The volume emerged out of an initial conference, hosted in Berlin in May 2019, and has grown from there. One of our greatest worries, at the outset, was how all the different chapters would fit together, since they span such a broad temporal, disciplinary, and methodological range. Ultimately, though, we were astonished by how organically the chapters spoke to each other, in both explicit and implicit ways. The chapters organized themselves almost naturally, and in writing the introduction we felt that we simply became mediums channeling their secret conversations.

What’s next? 

Christiane: The topic of “milieus of minutiae” will stay with me for a while. One of my current book projects is an (eco-)historical study on “micrologies of knowledge and narration” from Francis Bacon to the German 19th-century author Heinrich von Kleist, and it explores the long history (or histories) of smaller things and details in their concreteness. What interests me most is the entanglement of “minute bodies” (as Robert Hooke has it) with and within their diverse environments and their relatedness to other “minutiae.”
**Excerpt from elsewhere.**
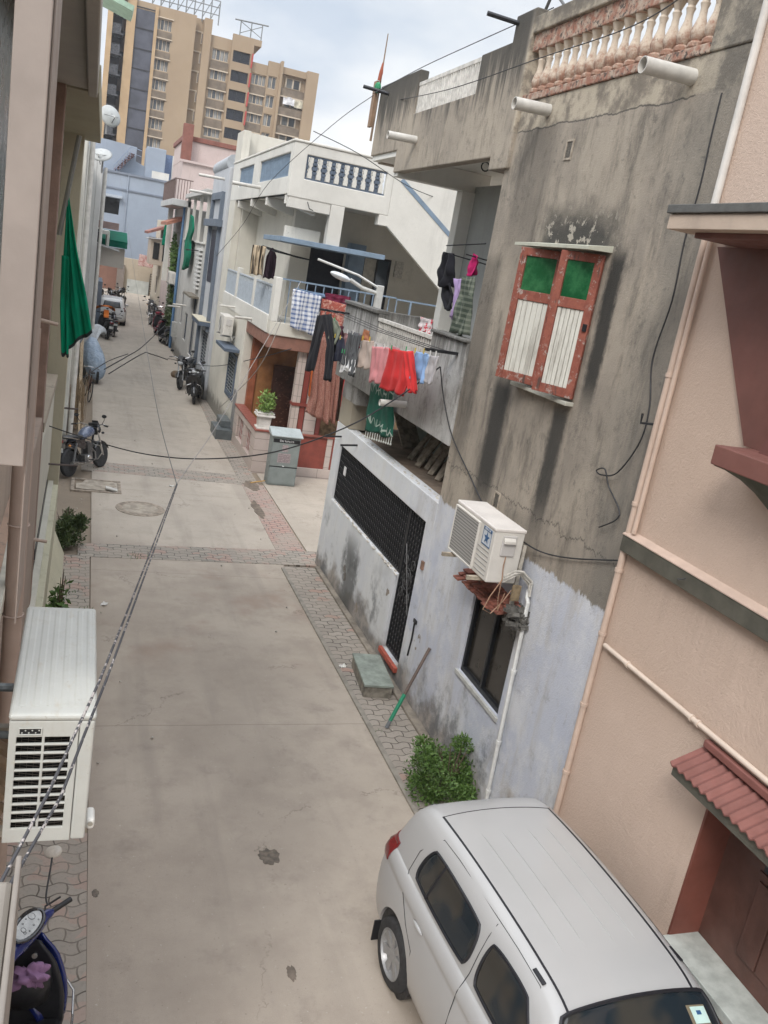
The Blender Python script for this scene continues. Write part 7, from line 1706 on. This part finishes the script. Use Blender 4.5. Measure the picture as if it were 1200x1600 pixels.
# ================================================================ TWO-WHEELERS (x forward, y left, z up)
M_bk = M('gloss_black', (.012,.012,.014), .22, 0, .1, 5, coat=.5); M_seat = M('seat_vinyl', (.022,.022,.024), .5, 0, .2, 30, .2, 80); M_eng = M('engine_alloy', (.17,.165,.16), .5, .6, .3, 16, .3); M_ex = M('exhaust_steel', (.26,.24,.22), .35, .7, .25, 6)
M_glassy = M('lens_clear', (.5,.52,.54), .12, 0, .15, 9, coat=.6); M_am = M('indicator_amber', (.5,.18,.02), .3)
def mwheel(t, x, r, w_, spokes=5, front=False):
    o = wheel(t, (x, 0, r), r, w_, 'y', 32, 'front_wheel' if front else 'rear_wheel', spokes); return o
def motorcycle(loc, rz, label, tank_m, lean=.12, scale=1.0, group='parked two-wheelers', cat='motorcycle', steer=0.0, name='motorcycle'):
    t = thing(name, label, cat, loc, group=group, local=True, rot=(lean, 0, rz)); t.scale = (scale,)*3
    mwheel(t, -.62, .30, .09, 6); fw = mwheel(t, .66, .30, .08, 6, True)
    for s in (-1, 1):
        mesh('fork', G().tube([(.66,s*.085,.30),(.56,s*.085,.62),(.45,s*.085,.98)], .022, 8), M_chrome, t, smooth=True)
        mesh('rear_shock', G().tube([(-.60,s*.11,.34),(-.46,s*.12,.74)], .028, 8), M('spring_grey', (.16,.16,.16), .5, .4), t, smooth=True)
    def fender(x, r, a0, a1, w_, nm):
        g = G(); R_ = []
        for i in range(15):
            a = a0+(a1-a0)*i/14; c = Vector((x+(r)*cos(a), 0, .30+r*sin(a))); o = Vector((cos(a),0,sin(a)))
            R_.append([c+Vector((0,w_*q,0))+o*(.02-.035*abs(q)**2*4) for q in (-.5,-.3,0,.3,.5)])
        mesh(nm, g.loft(R_, False, False), M_bk if nm != 'rear_fender' else M_blk, t, smooth=True, solid=.006, ang=60)
    fender(.66, .325, radians(20), radians(150), .13, 'front_fender'); fender(-.62, .34, radians(25), radians(170), .15, 'rear_fender')
    g = G().tube([(.46,0,.92),(.30,0,.5),(.15,0,.26),(-.25,0,.26),(-.3,0,.55)], .026, 8).tube([(.44,0,.88),(.0,0,.76),(-.45,0,.74),(-.8,0,.80)], .026, 8)
    for s in (-1, 1): g.tube([(-.25,s*.09,.28),(-.62,s*.10,.30)], .022, 8).tube([(-.3,s*.1,.42),(-.55,s*.12,.76)], .014, 6)
    mesh('frame', g, M_bk, t, smooth=True)
    rings = []
    for x, w_, h, z in ((.40,.05,.06,.90),(.34,.10,.12,.90),(.2,.145,.16,.90),(.02,.14,.15,.88),(-.1,.10,.10,.84),(-.15,.05,.05,.82)):
        rings.append([Vector((x, w_*sin(a*pi/8), z+h*cos(a*pi/8)*(1 if cos(a*pi/8) > 0 else .7))) for a in range(16)])
    tk = mesh('fuel_tank', G().loft(rings, True, True), tank_m, t, smooth=True, ang=60, sub=1)
    sub('filler_cap', G().cyl((.16,0,1.045),(.16,0,1.07), .035, n=14), M_chrome, tk, smooth=True)
    rings = []
    for x, w_, z, h in ((-.08,.07,.86,.03),(-.2,.12,.85,.05),(-.4,.135,.86,.055),(-.62,.13,.90,.05),(-.78,.10,.92,.035),(-.83,.05,.92,.02)):
        rings.append([Vector((x, w_*sin(a*pi/6), z+h*cos(a*pi/6))) for a in range(12)])
    mesh('seat', G().loft(rings, True, True), M_seat, t, smooth=True, ang=60, sub=1)
    for s in (-1, 1):
        mesh('side_panel', G().prism([(-.08,.60),(-.12,.80),(-.5,.82),(-.42,.66),(-.2,.56)], 'y', s*.10, s*.125), M_bk if s < 0 else tank_m, t, bevel=.01)
        mesh('grab_rail', G().tube([(-.45,s*.13,.84),(-.7,s*.14,.90),(-.88,s*.08,.94)], .011, 6), M_chrome, t, smooth=True)
        mesh('indicator', G().ell((-.80,s*.17,.74), .03,.035,.025, 8, 6), M_am, t, smooth=True)
        mesh('indicator', G().ell((.50,s*.2,.86), .035,.04,.028, 8, 6), M_blk, t, smooth=True)
    e = mesh('engine', G().box(-.14,.2,-.12,.12,.24,.42), M_eng, t, bevel=.03); g = G()
    for k in range(9): g.box(.02,.2,-.095,.095,.42+k*.028,.435+k*.028)
    g.box(.05,.17,-.06,.06,.42,.70); sub('cylinder_fins', g.xf(Matrix.Rotation(0, 4, 'Y')), M_eng, e)
    sub('crankcase_cover', G().lathe([(0,-.15),(.07,-.15),(.085,-.125),(.085,-.1)], (.0,0,.33), 'y', 16), M_chrome, e, smooth=True)
    mesh('exhaust', G().tube([(.2,-.06,.55),(.32,-.09,.42),(.28,-.12,.27),(.0,-.14,.24),(-.2,-.15,.25),(-.3,-.155,.26),(-.75,-.17,.33)], [.018,.018,.018,.02,.025,.042,.045], 12), M_ex, t, smooth=True)
    mesh('heat_shield', G().tube([(-.32,-.2,.28),(-.6,-.21,.33)], .02, 8), M_chrome, t, smooth=True)
    hb = mesh('handlebar', G().tube([(.30,.38,1.06),(.36,.28,1.08),(.43,.1,1.02),(.43,-.1,1.02),(.36,-.28,1.08),(.30,-.38,1.06)], .012, 8), M_chrome, t, smooth=True)
    for s in (-1, 1):
        sub('grip', G().tube([(.31,s*.36,1.06),(.27,s*.47,1.05)], .019, 10), M_blk, hb, smooth=True); sub('lever', G().tube([(.36,s*.27,1.08),(.42,s*.32,1.06),(.36,s*.46,1.05)], .007, 5), M_chrome, hb)
        sub('mirror', G().ell((.32,s*.36,1.27), .018,.065,.042, 12, 8), M_blk, hb, smooth=True); sub('mirror_stem', G().tube([(.36,s*.27,1.08),(.35,s*.34,1.18),(.32,s*.36,1.25)], .007, 5), M_blk, hb)
    hl = mesh('headlight_cowl', G().ell((.52,0,.92), .10,.13,.13, 14, 10), M_bk, t, smooth=True); sub('headlight', G().ell((.575,0,.90), .06,.095,.085, 14, 8), M_glassy, hl, smooth=True); sub('visor', G().prism([(.50,1.0),(.60,1.0),(.50,1.14)], 'y', -.08, .08), M_blk, hl, bevel=.01)
    sub('instrument_cluster', G().box(.40,.48,-.12,.12,1.02,1.09), M_blk, hl, bevel=.02)
    mesh('tail_light', G().box(-.93,-.86,-.07,.07,.80,.87), M_red, t, bevel=.02); mesh('number_plate', G().box(-.955,-.945,-.09,.09,.60,.70), M('plate_white', (.6,.6,.58)), t)
    mesh('plate_holder', G().box(-.944,-.93,-.06,.06,.55,.80), M_blk, t)
    mesh('side_stand', G().tube([(-.05,.12,.26),(-.1,.28,.02)], .012, 6), M_blk, t)
    mesh('leg_guard', G().tube([(.28,.0,.62),(.32,.22,.58),(.30,.28,.42),(.24,.2,.28),(.2,0,.26)], .012, 6).tube([(.28,.0,.62),(.32,-.22,.58),(.30,-.28,.42),(.24,-.2,.28),(.2,0,.26)], .012, 6), M_chrome, t, smooth=True)
    mesh('foot_peg', G().tube([(.0,-.25,.30),(.0,.25,.30)], .014, 6), M_blk, t)
    return t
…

Elizabeth: I have a journal article on Edgar Allan Poe’s proto-detective tales in the “age of the novel” forthcoming in 2025, which deals with the relationship between detail and interiority with respect to literary character. Alongside my scholarly interests, I’ve also started to pursue public writing and creative nonfiction in a more serious way, so I have a number of non-academic essay projects on the agenda for the new year.